Our last day in Ft Lauderdale was spent marathon shopping.  First, there was Publix for meat and veggies and a few cans of staples.  Then, a requisite stop at Total Wine for some beer and a case of rum. Sure, rum is cheap in the Bahamas, but no cheaper than my usual swill and not quite as good.  We had to go across town to Whole Foods where we stocked up on cheese and olives, our usual supper fare.  The day wasn’t entirely wasted in stores; I managed to get a nice photo of a door for my collection.
           

           
            About the meat—this is a treat!  A couple of days before leaving Ft Lauderdale, I installed a refrigeration system on the boat.  Right now, it simply functions as a refrigerator.  I plan to turn it into a freezer/refrigerator as soon as I can lay my hands on the necessary materials.  Even using it as a refrigerator, we can keep ice for several days.  We still have a block of ice that we bought 5 or 6 days ago.  I hope the solar panels will keep the batteries charged.

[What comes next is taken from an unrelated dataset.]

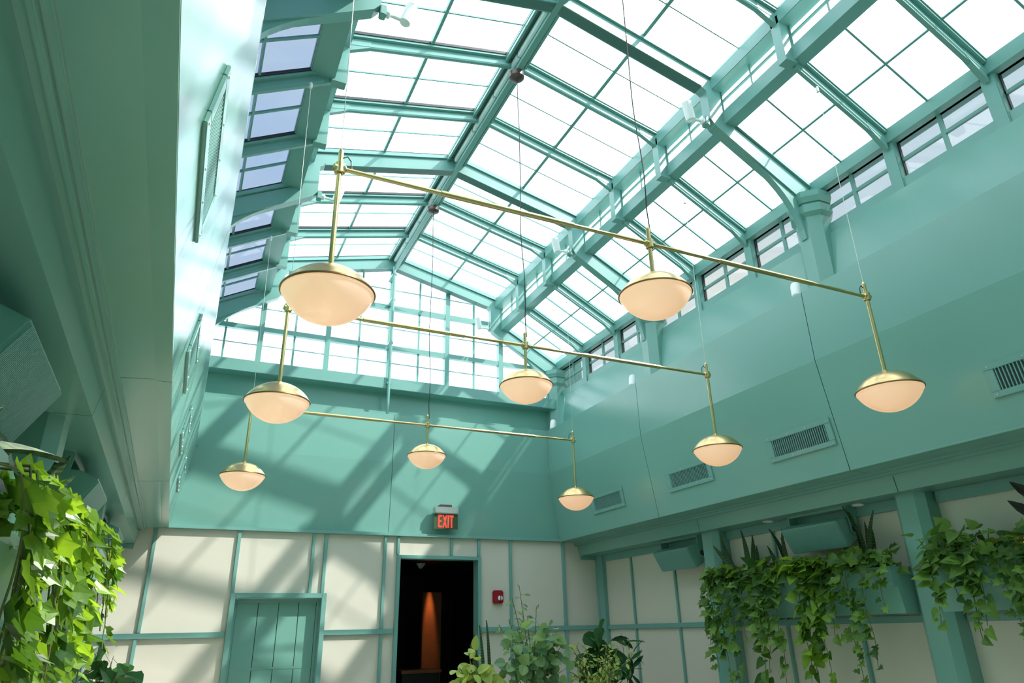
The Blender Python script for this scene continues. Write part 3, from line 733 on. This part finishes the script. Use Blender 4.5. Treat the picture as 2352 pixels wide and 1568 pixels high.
trailing('trailing_ivy', 'trailing ivy hanging at the bottom right corner of the picture', (rx, 2.86, .43), -1, .24, [(-.2, .55), (-.08, .8), (.02, .9), (.12, .85), (.2, .5), (.05, .4)], .115, 'ivy', 'ivy_leaf_deep', 13, 75, .18, group=IG)
SG = 'snake plants in the right planters'
blades('snake_plant', 'dark snake plant leaning left beside the farther right column', [((0, 0, 0), (-.06, .42, .44), 1.2, (0, .02, .03)), ((0, .03, 0), (-.04, .30, .55), 1, (0, .06, .0)), ((.03, .05, 0), (0, .02, .56), 1.2, (.02, 0, 0)), ((.05, 0, 0), (.05, -.08, .50), 1, (0, 0, 0)), ((0, -.05, 0), (-.03, -.2, .38), .9, (.02, 0, 0))], (5.36, 5.76, .38), 1, SG)
blades('snake_plant', 'dark snake plant standing left of the hung speaker', [((0, 0, 0), (-.02, .14, .52), 1, (0, -.04, 0)), ((0, .04, 0), (0, .02, .42), .9, (.02, 0, 0)), ((.03, -.03, 0), (0, -.0, .50), .9, (0, .02, 0)), ((0, .06, 0), (-.02, .2, .36), .8, (0, 0, 0))], (5.36, 5.22, .38), 2, SG)
blades('snake_plant', 'tall dark snake plant standing right of the hung speaker', [((0, 0, 0), (-.02, .10, .60), 1, (0, -.05, .0)), ((0, .03, 0), (0, .06, .54), .8, (0, -.03, 0)), ((.03, -.03, 0), (.02, -.06, .44), .7, (0, 0, 0)), ((0, -.06, 0), (0, -.18, .52), 1, (0, .03, 0)), ((.04, -.02, 0), (.04, -.10, .40), .9, (0, 0, 0))], (5.36, 4.34, .38), 3, SG)
# dark-leaved plant and the small lamp at the right edge
t = thing('dark_leaved_plant', (5.36, 2.62, .38), 'dark-leaved plant with long blackish leaves at the right edge of the picture', 'plant')
st, lf = B(), B()
for (tip, ln) in (((5.30, 3.03, .80), .32), ((5.30, 2.98, .925), .32), ((5.30, 2.72, .90), .28), ((5.24, 2.80, .56), .24), ((5.34, 2.45, .85), .28)):
    tip = V(tip); root = V((5.36, 2.62, .38)); d = (tip - V((5.36, 2.66, tip.z - .34))).normalized()
    s0 = tip - d * ln; st.tube([root, root.lerp(s0, .5) + V((.01, .01, .02)), s0], .006, 6)
    leaf(lf, s0, d, V((-1, -.1, .3)), ln, 'lance', .1)
st.build('stems', 'stem_brown', t); o = lf.build('foliage', 'dark_leaf', t); fix(o)
t = thing('glowing_bulb_lamp', (5.27, 2.985, .385), 'small glowing orange lamp among the plants at the right edge', 'lamp')
B().lathe([(.03, 0), (.03, .01), (.008, .02), (.008, .05)], (5.27, 2.985, .385), 14).build('base', 'copper', t, smooth=True)
B().lathe([(.012, .05), (.035, .075), (.038, .095), (.02, .12), (.004, .13)], (5.27, 2.985, .385), 16).build('bulb', 'lamp_glow', t, smooth=True)

# sunlit plants on the left
LG = 'ivy trailing from the left planters'
lx = mx(5.19)
trailing('trailing_ivy', 'bright sunlit ivy hanging at the left edge of the picture, nearest of its row', (lx, 2.00, .29), 1, .16, [(-.18, .8), (-.1, .6), (-.05, .9), (.02, .7), (.08, .95), (.14, .6), (.18, .8)], .088, 'ivy', 'ivy_leaf', 21, 40, .05, .2, group=LG)
trailing('trailing_ivy', 'bright sunlit ivy with star-shaped leaves below the left speakers', (lx, 2.62, .345), 1, .24, [(-.24, .7), (-.15, .9), (-.06, .6), (.03, .8), (.1, .7), (.18, .85), (.25, .55)], .10, 'ivy', 'ivy_leaf', 22, 55, .10, .2, group=LG)
trailing('trailing_ivy', 'sunlit heart-leaved ivy left of the column, second clump of the left row', (lx, 3.22, .375), 1, .22, [(-.22, .6), (-.14, .75), (-.05, .5), (.04, .7), (.12, .6), (.2, .7)], .105, 'heart', 'ivy_leaf', 23, 55, .10, .22, group=LG)
trailing('trailing_ivy', 'small-leaved sunlit ivy at the far end of the left row', (lx, 4.25, .41), 1, .16, [(-.14, .4), (-.05, .55), (.05, .45), (.14, .35)], .095, 'ivy', 'ivy_leaf', 24, 40, .10, .24, group=LG)
blades('snake_plant', 'banded snake plant whose long leaf bends out at the left edge', [((0, 0, 0), (.23, .80, .20), 1, (0, -.02, .035)), ((0, -.05, 0), (.10, .36, .25), .9, (0, -.03, .0)), ((.02, -.08, 0), (.06, -.05, .2), .9, (0, 0, .02))], (mx(5.40), 2.0, .38), 31, 'snake plants in the left planters')
blades('snake_plant', 'dark snake plant standing between the left column and the sunlit ivy', [((0, 0, 0), (.12, .06, .36), .9, (0, -.02, .03)), ((0, .04, 0), (.14, .10, .28), .8, (0, 0, .02)), ((0, .02, 0), (.08, .04, .32), .8, (0, 0, 0)), ((.02, .06, 0), (.08, .12, .26), .7, (0, 0, 0))], (mx(5.38), 3.40, .38), 32, 'snake plants in the left planters')
blades('snake_plant', 'dark snake plant under the farther left speaker', [((0, 0, 0), (.16, .2, .28), .9, (0, -.02, 0)), ((0, .05, 0), (.12, .1, .22), .8, (0, 0, 0)), ((0, -.05, 0), (.14, -.06, .24), .8, (0, 0, 0)), ((.0, .1, 0), (.2, .35, .24), .8, (0, 0, .02))], (mx(5.38), 4.75, .38), 33, 'snake plants in the left planters')

def pot(name, label, c, r0, h):
    t = thing(name, c, label, 'planter')
    B().lathe([(r0 * .75, 0), (r0, h - .03), (r0 * 1.06, h - .03), (r0 * 1.06, h), (r0 * .92, h), (r0 * .9, h - .05), (.01, h - .05)], c, 28).build('body', 'terracotta_pot', t, smooth=True)
def bush(name, label, root, tops, size, kind, mat, seed, per=9, droop=.2, group=None, stem='stem_brown', spread=.12):
    r = random.Random(seed); t = thing(name, root, label, 'plant', group); st, lf = B(), B(); root = V(root)
    for tp in tops:
        tp = V(tp); m = root.lerp(tp, .55) + V((0, 0, .08)); pts = [root + rv(r, .03) * .6, m, tp]
        pts = [pts[0].lerp(pts[1], u).lerp(pts[1].lerp(pts[2], u), u) for u in [i / 6 for i in range(7)]]
        st.tube(pts, [.006 - .0006 * i for i in range(7)], 6)
        for i in range(per):
            u = .45 + .55 * (i + r.random()) / per; k = min(5, int(u * 6)); a = pts[k].lerp(pts[k + 1], u * 6 - k)
            d = rv(r) + V((0, 0, -droop)); p = a + d.normalized() * r.uniform(.01, spread)
            st.tube([a, p], .0018, 4)
            leaf(lf, p, d, rv(r, .6) + V((-.2, -.7, .6)), size * r.uniform(.65, 1.2), kind)
    st.build('stems', stem, t); o = lf.build('foliage', mat, t); fix(o)
    return t
# planter box in the middle of the hall, below the picture, and what grows from it
t = thing('floor_planter', (3.05, 6.1, -1.35), 'tall teal planter box in the middle of the hall, under the leafy bushes', 'planter')
B().box(2.15, 3.95, 5.75, 6.5, -1.35, -.62).build('box', 'teal_paint', t, bevel=.01)
B().box(2.18, 3.92, 5.78, 6.47, -.62, -.60).build('soil', 'soil', t)
r = random.Random(50)
bush('silver_dollar_plant', 'bushy plant with round blue-green leaves in front of the fire alarm panel', (2.95, 5.98, -.60), [(2.94 + r.uniform(-.28, .28), 5.98 + r.uniform(-.15, .12), r.uniform(-.42, .05)) for _ in range(24)], .095, 'round', 'silver_dollar_leaf', 51, 9, spread=.08)
bush('pale_leaved_plant', 'bushy plant with pale yellow-green leaves before the dark doorway', (2.42, 5.95, -.60), [(2.40 + r.uniform(-.16, .14), 5.95 + r.uniform(-.15, .15), r.uniform(-.5, -.14)) for _ in range(15)], .095, 'round', 'lime_sprig_leaf', 52, 8, spread=.08)
bush('sprig_plant', 'tall thin sprig with small leaves rising above the bushes', (3.14, 6.36, -.60), [(3.02, 6.36, .40), (2.94, 6.36, .30), (3.20, 6.36, .22), (2.80, 6.36, .06), (2.9, 6.36, .10), (3.1, 6.36, .12)], .062, 'oval', 'silver_dollar_leaf', 53, 11, spread=.05)
bush('lime_sprig_plant', 'feathery yellow-green sprigs at the right end of the middle bushes', (3.60, 6.0, -.60), [(3.60 + r.uniform(-.26, .28), 6.0 + r.uniform(-.2, .2), r.uniform(-.5, -.06)) for _ in range(22)], .05, 'oval', 'lime_sprig_leaf', 54, 14, spread=.06)
blades('snake_plant', 'narrow olive snake plant rising behind the round-leaved bush', [((0, 0, 0), (-.05, 0, .66), 1, (0, 0, 0)), ((.05, 0, 0), (.02, 0, .70), 1, (0, 0, 0)), ((-.04, .03, 0), (-.10, .02, .6), .9, (0, 0, 0)), ((-.06, -.02, 0), (-.14, 0, .5), .9, (.01, 0, 0))], (2.66, 6.36, -.60), 55, w0=.022)
pot('floor_pot', 'round terracotta pot on the floor under the dark fiddle-leaf plant', (4.28, 7.0, -1.35), .24, .45)
bush('fiddle_leaf_fig', 'dark glossy fiddle-leaf plant before the right corner post', (4.28, 7.0, -.95), [(4.30 + r.uniform(-.16, .14), 7.0 + r.uniform(-.15, .15), r.uniform(-.55, -.06)) for _ in range(16)], .22, 'fiddle', 'deep_green_leaf', 56, 5, .1, spread=.06)
pot('floor_pot', 'round terracotta pot on the floor under the narrow-leaved plant', (5.0, 7.6, -1.35), .2, .45)
bush('lance_leaf_palm', 'dark plant with narrow arching leaves right of the fiddle-leaf plant', (5.0, 7.6, -.95), [(5.05, 7.6, -.10), (5.05, 7.6, -.2), (5.02, 7.6, -.32), (5.02, 7.6, -.44), (4.95, 7.6, -.05), (5.08, 7.6, -.26)], .24, 'lance', 'deep_green_leaf', 57, 5, .0, spread=.05)
pot('floor_pot', 'round terracotta pot on the floor by the left wall, under the dark shrub', (-.46, 7.0, -1.35), .22, .45)
bush('rubber_plant', 'dark broad-leaved shrub at the foot of the cream wall, below the sunlit ivy', (-.48, 7.0, -.95), [(-.47 + r.uniform(-.19, .19), 7.0 + r.uniform(-.16, .16), r.uniform(-.5, -.08)) for _ in range(17)], .15, 'fiddle', 'deep_green_leaf', 58, 6, .0)

for o in scene.objects:
    if '_o' in o: del o['_o']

            Crossing the Gulf Stream was quiet.  We took advantage of a northerly land breeze until about 10 AM.  Then, the wind shifted, as predicted, to the SE.  The seas were very calm and the motor trip was uneventful.  We pulled into Nixon’s Harbor about an hour after sunset and dropped the hook.  Turning off the motor presented us with a glorious silence that was amplified by the pitch dark, moonless night.  The gentle sway of the boat rocked us to sleep. 

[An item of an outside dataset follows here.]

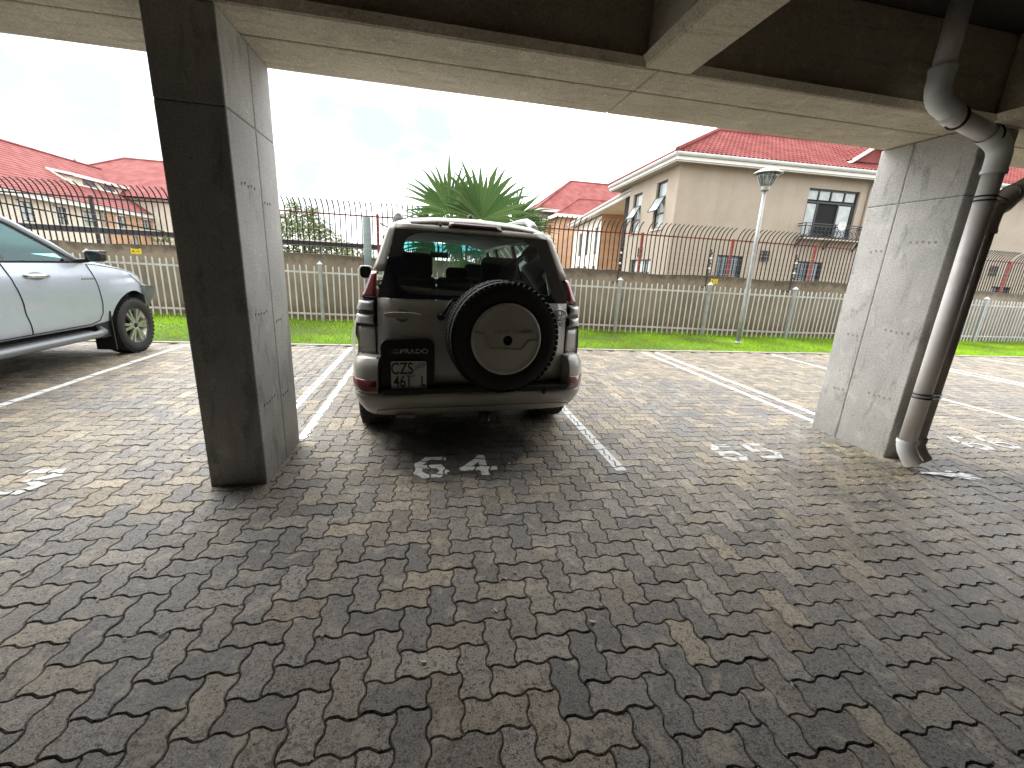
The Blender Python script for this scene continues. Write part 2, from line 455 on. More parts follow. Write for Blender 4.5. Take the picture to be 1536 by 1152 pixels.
# lawn soil + grass
soil = mat('lawn soil', (.05, .075, .02), .95, var=.4, vscale=8)
rows = [[(x, 7.565, -.02), (x, fy(x) + .5, -.02)] for x in np.arange(-15, 30, 1.0)]
o = MB().grid(rows).build('lawn', soil); tag(o, kind='structure')
def grass():
    n = 150000
    x = rng.uniform(-9.5, 21, n); edge = 7.545 + .035 * np.sin(x * 5.1) * np.sin(x * 13.7); ymax = np.array([fy(v) + .42 for v in x[:]]); y = edge + (ymax - edge) * rng.random(n)
    keep = (x > -.81 * y - 1.5) & (x < 1.93 * y + 2); x, y = x[keep], y[keep]; n = len(x)
    h = rng.uniform(.025, .06, n) * (1 + .35 * np.sin(x * 2.1) * np.sin(y * 3.3)); h *= np.where((np.abs(y - ymax[keep]) < .55) & (rng.random(n) < .3), 1.9, 1)
    a = rng.uniform(0, 2 * pi, n); w = rng.uniform(.0025, .005, n); l = rng.normal(0, .022, (n, 2))
    P = np.zeros((n, 3, 3)); z0 = -.021
    P[:, 0] = np.column_stack([x - np.cos(a) * w, y - np.sin(a) * w, np.full(n, z0)])
    P[:, 1] = np.column_stack([x + np.cos(a) * w, y + np.sin(a) * w, np.full(n, z0)])
    P[:, 2] = np.column_stack([x + l[:, 0], y + l[:, 1], z0 + h])
    me = bpy.data.meshes.new('grass'); me.from_pydata(P.reshape(-1, 3).tolist(), [], np.arange(n * 3).reshape(n, 3).tolist()); me.update()
    t = rng.random(n); pat = np.array([patchA(a_, b_) for a_, b_ in zip(x, y)])
    c = np.column_stack([.17 + .13 * t, .40 + .14 * t, .012 + .015 * t]) * (.52 + .92 * pat)[:, None]
    c = np.where((rng.random(n) < .05)[:, None], np.array([[.33, .33, .09]]), c)
    at = me.attributes.new('tone', 'FLOAT_COLOR', 'POINT')
    c = c * np.array([[1.55, 1.38, 1.0]])
    dry = np.array([patchB(a_ * 1.7, b_ * 1.7 + 3) for a_, b_ in zip(x, y)]); c = np.where((dry > .74)[:, None], c * .55 + np.array([[.22, .2, .05]]) * .5, c)
    at.data.foreach_set('color', np.repeat(np.column_stack([c, np.ones(n)]), 3, 0).astype(np.float32).ravel())
    m, nt, b = _nt('grass blade'); an = nt.nodes.new('ShaderNodeAttribute'); an.attribute_name = 'tone'
    nt.links.new(an.outputs['Color'], b.inputs['Base Color']); b.inputs['Roughness'].default_value = .55
    tl = nt.nodes.new('ShaderNodeBsdfTranslucent'); nt.links.new(an.outputs['Color'], tl.inputs[0]); ms = nt.nodes.new('ShaderNodeMixShader'); ms.inputs[0].default_value = .4
    nt.links.new(b.outputs[0], ms.inputs[1]); nt.links.new(tl.outputs[0], ms.inputs[2]); nt.links.new(ms.outputs[0], nt.nodes['Material Output'].inputs[0])
    me.materials.append(m)
    o = bpy.data.objects.new('grass', me); COL.objects.link(o)
    tag(o, 'bright green mown grass strip between the paving and the wall', 'grass', kind='stuff')
grass()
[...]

Morning greeted us with the crystal clear turquoise waters of the Bahamas.  The water was so clear that you could nearly read a newspaper on the bottom 12 feet below!


             

They must have known we were coming because there was a party at Sherri’s on the beach.  Rum punches, live music, tropical breezes and a great view of the sunset over Atlantic Ocean.  Then, my birthday!  How many of us can boast that a Junkanoo Band was on hand for the celebration?  It simply doesn’t get any better.